Solange die Inflation im Euroraum so niedrig bleibt, sieht sich Draghi gezwungen zu handeln. Die Teuerungsrate liegt aktuell bei 1,3 Prozent - weit weg von den angestrebten knapp zwei Prozent. Hinzu kommen die anderen führenden Notenbanken, allen voran die Fed, die kommende Woche erstmals seit Jahren wieder die Zinsen senken dürfte.

Christine Lagarde erbt eine schwierige Aufgabe

Als Baustein in ihrem Kampf um das Inflationsziel erwägt die EZB zudem, das Anleihekaufprogramm wieder aufzunehmen. Kritiker im Zentralbankrat argumentieren, die Wirtschaftslage in der Euro-Zone sei momentan robuster als zum Start des alten Programms vor fünf Jahren, die Gefahr einer Deflation gebannt. Eine Neuauflage des Ankaufprogramms sei deshalb nicht zu rechtfertigen.

Befürworter halten dagegen, die EZB müsse frühzeitig gegensteuern, wenn sich die Wirtschaftslage und mit ihr die Inflationserwartungen eintrübten. Andrew Bosomworth, Deutschland-Chef des Anleihe-Investors Pimco, erwartet neue Anleihekäufe im Wert von 30 Milliarden Euro pro Monat nach der nächsten Ratssitzung im September. Sechs bis neun Monate könnte das neue Kaufprogramm andauern, vermutet er.

Für risikoscheue Sparer sind die Aussichten damit zementiert.

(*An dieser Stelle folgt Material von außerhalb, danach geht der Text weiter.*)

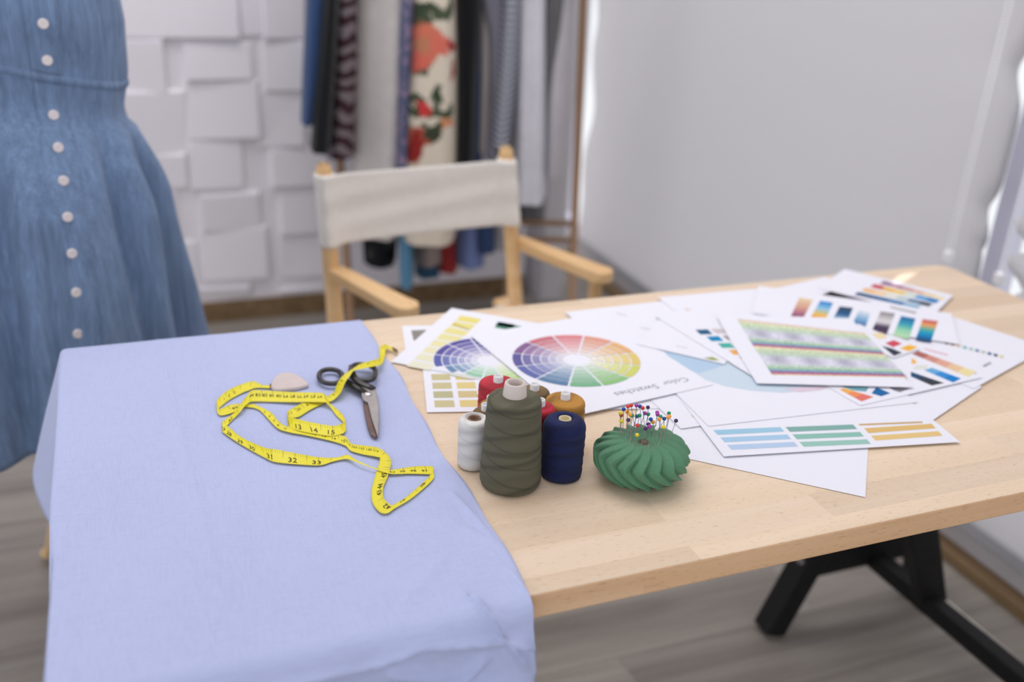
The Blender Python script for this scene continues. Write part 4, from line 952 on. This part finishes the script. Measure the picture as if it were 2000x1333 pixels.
b = MB(); b.grid([[dress_pt(t, z) for t in TH2] for z in np.linspace(1.055, 1.30, 34)], closed_v=True, flip=True); b.build('bodice', M_denim, dr_, smooth=True, solid=.002, solid_off=0)
b = MB(); b.grid([[dress_pt(t, z, o) for t in TH2] for z, o in ((1.048, -.002), (1.050, .003), (1.055, .0042), (1.060, .003), (1.063, -.002))], closed_v=True, flip=True); b.build('waist_seam', M_denim, dr_, smooth=True)
def hit(px, py):
    """first point of the dress met by a sight line"""
    d = ray(px, py); best = None
    for t in np.linspace(-PI, 0, 721):
        for z in (None,):
            # solve z on the sight line for this azimuth by bisection on y
            p = None
            c, s = math.cos(t), math.sin(t); k = (DY-.2)/d[1]
            for _ in range(6):
                z_ = CAM[2]+d[2]*k; q = dress_pt(t, z_); k = q[1]/d[1]
            e = abs(CAM[0]+d[0]*k-q[0])
            if best is None or e < best[0]: best = (e, t, q)
    return best[1], best[2]
btn = [(80, 28), (87, 95), (100, 204), (110, 275), (121, 347), (130, 424), (140, 499), (149, 578), (153, 660)]
M_btn = mat('pearl_button', (236, 226, 224), .25, spec=.6)
bth = []
for px, py in btn:
    t, q = hit(px, py); bth.append((q[2], t))
    e = np.array([math.cos(t), math.sin(t)*1.2, 0]); e /= np.linalg.norm(e); q = q+e*.0035
    up = np.array([0, 0, 1.]); sd_ = np.cross(up, e); b = MB(); rings = []
    for r, o in ((.0001, .0035), (.004, .0032), (.0062, .0038), (.0072, .003), (.0075, .001), (.007, -.002)):
        rings.append([q+e*o+sd_*r*math.cos(a)+up*r*math.sin(a) for a in np.linspace(0, 2*PI, 20, endpoint=False)])
    b.grid(rings, closed_v=True, flip=False); b.build('button', M_btn, dr_, smooth=True)
bth.sort(); bz = [p[0] for p in bth]; bt = [p[1] for p in bth]
for nm, z0, z1 in (('skirt_placket', .50, 1.047), ('bodice_placket', 1.064, 1.29)):
    P = []
    for z in np.linspace(z0, z1, 40):
        tc_ = np.interp(z, bz, bt); P.append([dress_pt(tc_+k, z, o) for k, o in ((-.13, .0003), (-.125, .003), (-.06, .0032), (0, .0032), (.06, .0032), (.125, .003), (.13, .0003))])
    b = MB(); b.grid(P, flip=True); b.build(nm, M_denim, dr_, smooth=True)
# the stand inside
df = thing('dress_form', 'tailor\'s dummy on a wooden pole stand, inside the denim dress', 'dress form', (DX, DY, 0))
b = MB(); b.grid([[(DX+rx*math.cos(t), DY+ry*math.sin(t), z) for t in np.linspace(0, 2*PI, 32, endpoint=False)] for z, rx, ry in ((.86, .04, .03), (.87, .12, .09), (.93, .135, .10), (1.015, .125, .085), (1.15, .14, .09), (1.28, .15, .09), (1.38, .13, .07), (1.41, .05, .045), (1.47, .045, .045), (1.475, .005, .005))], closed_v=True, flip=True); b.build('torso', fabric('linen_form', (206, 196, 180)), df, smooth=True)
b = MB(); b.tube([(DX, DY, .05), (DX, DY, .88)], .017, 14); b.build('pole', M_chair, df, smooth=True)
b = MB(); b.lathe((DX, DY, 0), [(.002, .20), (.03, .205), (.034, .23), (.03, .26), (.018, .27)], 24); b.build('hub', M_chair, df, smooth=True)
for a in (1.94, .1, 4.9):
    e = np.array([math.cos(a), math.sin(a), 0]); b = MB(); b.tube([np.array([DX, DY, .24])+e*.02, np.array([DX, DY, .19])+e*.10, np.array([DX, DY, .04])+e*.20, np.array([DX, DY, .012])+e*.24], [.014, .013, .012, .011], 10); b.build('leg', M_chair, df, smooth=True)
w0 = Y(104, 985, 1.55)

# ================================================================== CLOTHES RACK
rk = thing('clothes_rack', 'brown wooden clothes rack standing in the corner against the wall', 'clothes rack', (.93, 2.75, 0))
RZ = 1.52
pR0, pR1 = Y(1139, 20, 2.66), Y(1117, 560, 2.66)
pL0, pL1 = Y(665, 330, 2.80), Y(684, 612, 2.80)
def ext(a, c, z0, z1): d = c-a; return a+d*((z0-a[2])/d[2]), a+d*((z1-a[2])/d[2])
for a, c in ((pR0, pR1), (pL0, pL1)):
    lo, hi = ext(a, c, 0, RZ); b = MB(); b.tube([lo, hi], .0125, 12); b.build('post', M_rack, rk, smooth=True)
lo, hi = ext(pR0, pR1, 0, RZ); lo2 = np.array([lo[0]-.19, lo[1]+.10, 0]); b = MB(); b.tube([lo2, (lo2[0], lo2[1], .46)], .012, 12); b.build('post', M_rack, rk, smooth=True)
for py in (437, 470):
    b = MB(); b.tube([Y(1118, py, 2.66), Y(1012, py-3, lo2[1])], .009, 10); b.build('shelf_rail', M_rack, rk, smooth=True)
hl = ext(pL0, pL1, 0, RZ)[1]; b = MB(); b.tube([hl+(hl-hi)*.06, hi+(hi-hl)*.03], .0125, 12); b.build('hanging_rail', M_rack, rk, smooth=True)

# ---- garments: narrow folded cloth hanging edge-on
def garment(label, cat, m, rows, yf, depth=.30, folds=3, amp=.10, name='hanging_garment', top=True, seed=0):
    """rows: (py, left px, right px) from the top down; yf: distance of the front edge from the camera wall"""
    rs = np.random.RandomState(seed+5); pys = np.array([r[0] for r in rows], float)
    ys = np.linspace(pys[0], pys[-1], 26); rings = []
    mid_ = Y((rows[0][1]+rows[0][2])/2, rows[0][0], yf); dv = np.array([mid_[0], mid_[1]]); dv /= np.linalg.norm(dv); sd_ = np.array([dv[1], -dv[0]])
    def ring(c, half, z, k):
        pts = []; ph = rs_ph
        for a in np.linspace(0, 2*PI, 44, endpoint=False):
            ca, sa = math.cos(a), math.sin(a); f = 1+amp*k*(math.sin(folds*2*a+ph[0])+.6*math.sin(folds*3*a+ph[1]+z*2))*.6
            x = math.copysign(abs(ca)**.7, ca)*half*f; y = math.copysign(abs(sa)**.8, sa)*depth/2
            p = c[:2]+sd_*x+dv*(y+depth/2)+dv*amp*k*.05*math.sin(x/half*5+ph[2]); pts.append((p[0], p[1], z))
        return pts
    rs_ph = rs.rand(3)*6
    zt = None
    for py in ys:
        xl, xr = np.interp(py, pys, [r[1] for r in rows]), np.interp(py, pys, [r[2] for r in rows])
        L_, R_ = Y(xl, py, yf), Y(xr, py, yf); c = (L_+R_)/2
        rings.append(ring(c, max(.006, np.linalg.norm((R_-L_)[:2])/2), c[2], .4+.6*(py-ys[0])/(ys[-1]-ys[0]+1e-9)))
    z0 = rings[0][0][2]; c0 = np.array(rings[0]).mean(0); half0 = np.ptp(np.array(rings[0]) @ np.array([sd_[0], sd_[1], 0]))/2
    railp = hl+(hi-hl)*((c0[0]-hl[0])/(hi[0]-hl[0])); up = []
    for q in np.linspace(1, .1, 8):
        z = z0+(RZ-.09-z0)*q; cc_ = np.array([c0[0]-dv[0]*depth/2, c0[1]-dv[1]*depth/2])*(1-q)+(railp[:2]-dv*depth/2)*q
        sh = 1-.75*sm(.75, 1, q)
        rr_ = []
        for a in np.linspace(0, 2*PI, 44, endpoint=False):
            ca, sa = math.cos(a), math.sin(a); p = cc_+sd_*math.copysign(abs(ca)**.7, ca)*half0*(1-.5*q)+dv*(math.copysign(abs(sa)**.8, sa)*depth/2*sh+depth/2); rr_.append((p[0], p[1], z))
        up.append(rr_)
    rings = up+rings
    hem = np.array(rings[-1]).mean(0)
    t = thing(name, label, cat, hem, 'clothes on the rack')
    b = MB(); b.grid(rings, closed_v=True); b.build('cloth', m, t, smooth=True)
    b = MB(); tp_ = np.array([railp[0], railp[1], RZ-.09])
    b.tube([tp_-np.array([0, 0, .03]), tp_+np.array([0, 0, .05])]+[tp_+np.array([dv[0]*.028*math.sin(a)+0, dv[1]*.028*math.sin(a), .09+.0285*-math.cos(a)]) for a in np.linspace(-.2, 3.6, 9)], .002, 6); b.build('hanger_hook', M_steel, t, smooth=True)
    return t
def grad_mat(name, fn, c0, c1, rough=.85, extra=None):
    m, nt, bs = nodes(name); L = nt.links; bs.inputs['Roughness'].default_value = rough; bs.inputs['Specular IOR Level'].default_value = .12
    tc = N(nt, 'ShaderNodeTexCoord'); f = fn(nt, tc.outputs['Object']); mx = N(nt, 'ShaderNodeMix', data_type='RGBA'); mx.inputs[6].default_value = col4(c0); mx.inputs[7].default_value = col4(c1)
    L.new(f, mx.inputs[0]); L.new(mx.outputs[2], bs.inputs['Base Color']); return m
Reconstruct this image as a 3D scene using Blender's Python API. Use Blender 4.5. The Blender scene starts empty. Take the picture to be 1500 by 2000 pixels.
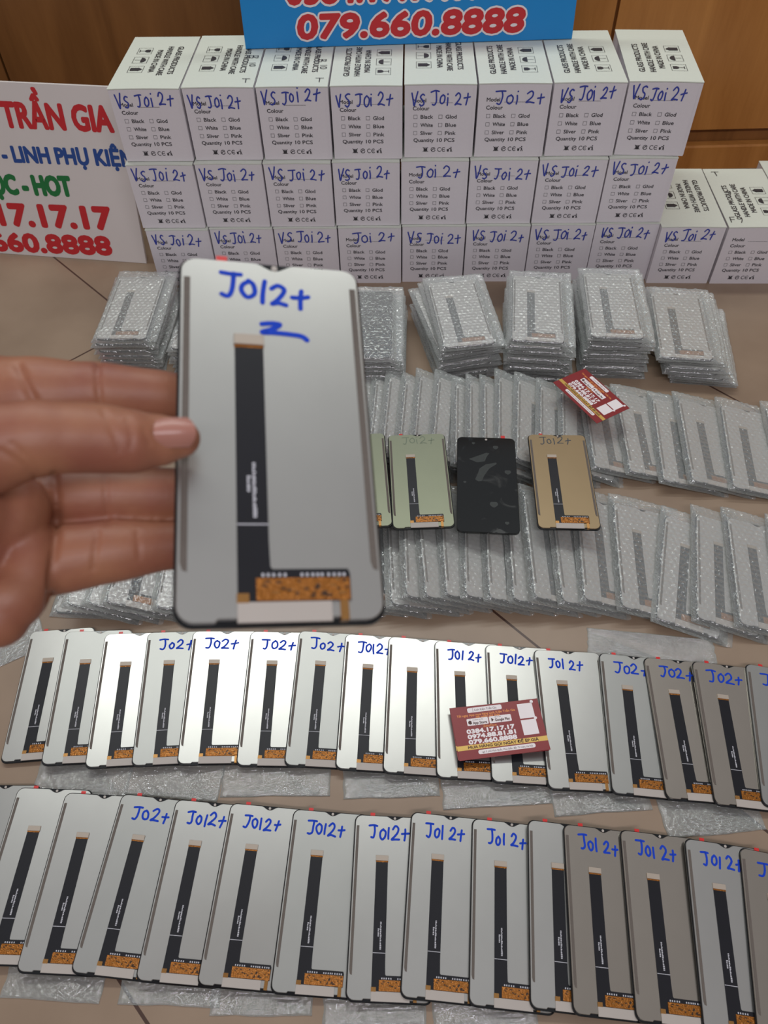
import bpy, math, random
import numpy as np
from mathutils import Matrix, Vector

S = bpy.context.scene
C = S.collection
rnd = random.Random(7)

# ------------------------------------------------------------------ camera
F, TH, RO, CAMH = 1515.0, math.radians(51.4), math.radians(-1.45), 0.757
c_, s_ = math.cos(TH), math.sin(TH)
cr, sr = math.cos(RO), math.sin(RO)
fwd = Vector((0, c_, -s_)); dwn = Vector((0, -s_, -c_)); rgt = Vector((1, 0, 0))
# image x = u*cr - v*sr, image y = u*sr + v*cr, with u along rgt and v along dwn
ix = rgt * cr - dwn * sr
iy = rgt * sr + dwn * cr
cam = bpy.data.cameras.new('camera')
cam.sensor_fit = 'VERTICAL'; cam.sensor_height = 24.0
cam.lens = F / 2000 * 24.0
cam.clip_start = 0.01
cam.dof.use_dof = True; cam.dof.focus_distance = 0.85; cam.dof.aperture_fstop = cam.lens / 2.2
camo = bpy.data.objects.new('camera', cam); C.objects.link(camo)
camo.matrix_world = Matrix(((ix.x, -iy.x, -fwd.x, 0), (ix.y, -iy.y, -fwd.y, 0), (ix.z, -iy.z, -fwd.z, CAMH), (0, 0, 0, 1)))
S.camera = camo
CP = Vector((0, 0, CAMH))

def ray(x, y):
    a, b = (x - 750) / F, (y - 1000) / F
    return fwd + ix * a + iy * b

def at(x, y, z):
    d = ray(x, y); return CP + d * ((z - CAMH) / d.z)

def cam_pt(x, y, depth):
    return CP + ray(x, y) * depth

def hit(x, y, p, n):
    d = ray(x, y); return CP + d * ((p - CP).dot(n) / d.dot(n))

# ------------------------------------------------------------------ world, lights, exposure
S.view_settings.view_transform = 'Standard'
S.view_settings.look = 'None'
S.view_settings.gamma = 1.0
S.view_settings.use_curve_mapping = False
S.view_settings.exposure = 0.24
w = bpy.data.worlds.new('room_air'); S.world = w; w.use_nodes = True
_N = w.node_tree.nodes; _L = w.node_tree.links
_tc = _N.new('ShaderNodeTexCoord'); _sp = _N.new('ShaderNodeVectorMath'); _sp.operation = 'DOT_PRODUCT'; _sp.inputs[1].default_value = (0.0, 0.5, 0.866); _rp = _N.new('ShaderNodeValToRGB')
_L.new(_tc.outputs['Generated'], _sp.inputs[0]); _L.new(_sp.outputs['Value'], _rp.inputs[0]); _L.new(_rp.outputs[0], _N['Background'].inputs[0])
_rp.color_ramp.elements[0].position = 0.62; _rp.color_ramp.elements[0].color = (0.34, 0.31, 0.31, 1)     # far walls and dim end of the shop
_rp.color_ramp.elements[1].position = 0.98; _rp.color_ramp.elements[1].color = (0.68, 0.69, 0.74, 1)     # pale ceiling round the lamps
_N['Background'].inputs[1].default_value = 0.50

def area(name, loc, target, sx, sy, power, col):
    l = bpy.data.lights.new(name, 'AREA'); l.shape = 'RECTANGLE'; l.size = sx; l.size_y = sy
    l.energy = power; l.color = col
    o = bpy.data.objects.new(name, l); C.objects.link(o); o.location = loc
    o.rotation_euler = (Vector(target) - Vector(loc)).to_track_quat('-Z', 'Y').to_euler()
    return o
area('ceiling_and_fill_light', (-0.15, 1.72, 2.45), (-0.15, 1.6, 0), 2.3, 0.22, 23, (0.96, 1.0, 0.96))
area('ceiling_and_fill_light', (0.1, -1.2, 2.3), (0.0, 0.4, 0), 2.2, 0.22, 26, (0.97, 0.94, 1.0))  # fill lamp added behind the camera to brighten the carton fronts
S.cycles.transparent_max_bounces = 24
S.cycles.max_bounces = 8

# ------------------------------------------------------------------ materials
def lin(c):
    return tuple(((v / 255) / 12.92 if v / 255 <= 0.04045 else ((v / 255 + 0.055) / 1.055) ** 2.4) for v in c) + (1,)

def mat(name, rgb, rough=0.5, metal=0.0, spec=0.5, var=0.0, scale=60.0, bump=0.0, bscale=200.0, stretch=(1, 1, 1)):
    m = bpy.data.materials.new(name); m.use_nodes = True
    nt = m.node_tree; N = nt.nodes; L = nt.links
    b = N['Principled BSDF']
    b.inputs['Roughness'].default_value = rough; b.inputs['Metallic'].default_value = metal
    b.inputs['Specular IOR Level'].default_value = spec
    col = lin(rgb)
    tc = N.new('ShaderNodeTexCoord'); mp = N.new('ShaderNodeMapping'); mp.inputs['Scale'].default_value = stretch
    L.new(tc.outputs['Object'], mp.inputs['Vector'])
    nz = N.new('ShaderNodeTexNoise'); nz.inputs['Scale'].default_value = scale; nz.inputs['Detail'].default_value = 4
    L.new(mp.outputs[0], nz.inputs['Vector'])
    mx = N.new('ShaderNodeMix'); mx.data_type = 'RGBA'
    mx.inputs[6].default_value = tuple(v * (1 - var) for v in col[:3]) + (1,)
    mx.inputs[7].default_value = tuple(min(1, v * (1 + var)) for v in col[:3]) + (1,)
    L.new(nz.outputs['Fac'], mx.inputs[0]); L.new(mx.outputs[2], b.inputs['Base Color'])
    if bump:
        n2 = N.new('ShaderNodeTexNoise'); n2.inputs['Scale'].default_value = bscale; n2.inputs['Detail'].default_value = 3
        L.new(mp.outputs[0], n2.inputs['Vector'])
        bp = N.new('ShaderNodeBump'); bp.inputs['Strength'].default_value = bump; bp.inputs['Distance'].default_value = 0.001
        L.new(n2.outputs['Fac'], bp.inputs['Height']); L.new(bp.outputs[0], b.inputs['Normal'])
    return m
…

Für Geld auf dem Sparbuch, Tages- oder Festgeldkonto wird es weiterhin so gut wie keine Zinsen geben. Nach Abzug der Inflation machen Sparer Verlust - was allerdings auch zu Bundesbank-Zeiten schon meistens der Fall war. Wer das nicht hinnehmen möchte, hat kaum noch Möglichkeiten: Sichere Anleihen bringen keine Rendite mehr, Aktien sind im historischen Vergleich relativ teuer und ihre Preise von der schwächer werdenden Konjunktur bedroht. In den meisten Ballungsräumen sind die Immobilienmärkte heiß gelaufen, auch getrieben von der lockeren Geldpolitik: Investoren auf der Suche nach Rendite haben in deutsche Immobilien investiert; niedrige Zinsen haben Immobilienkredite historisch günstig gemacht. Steigende Mieten liegen mithin auch in der Nullzinspolitik begründet.

Geldpolitik ohne Instrumentenkasten

Seiner Nachfolgerin Christine Lagarde hinterlässt Mario Draghi eine schwierige Aufgabe. Der scheidende EZB-Präsident hat die Euro-Zone vor dem Zusammenbruch bewahrt und die Konjunktur in der Währungsunion in einer existenziellen Krise gestützt. Aber er hat die Notenbank auch um ihren umfangreichen Instrumentenkasten gebracht. Einem Konjunktureinbruch oder gar einer Krise könnte die EZB kaum noch adäquat begegnen - und es steht zunehmend infrage, ob Draghis Maßnahmen ausreichen, um das Inflationsziel zu erreichen. Eine geldpolitische Wende ist von Lagarde nicht zu erwarten. Aber womöglich eine Reform des Inflationsziels.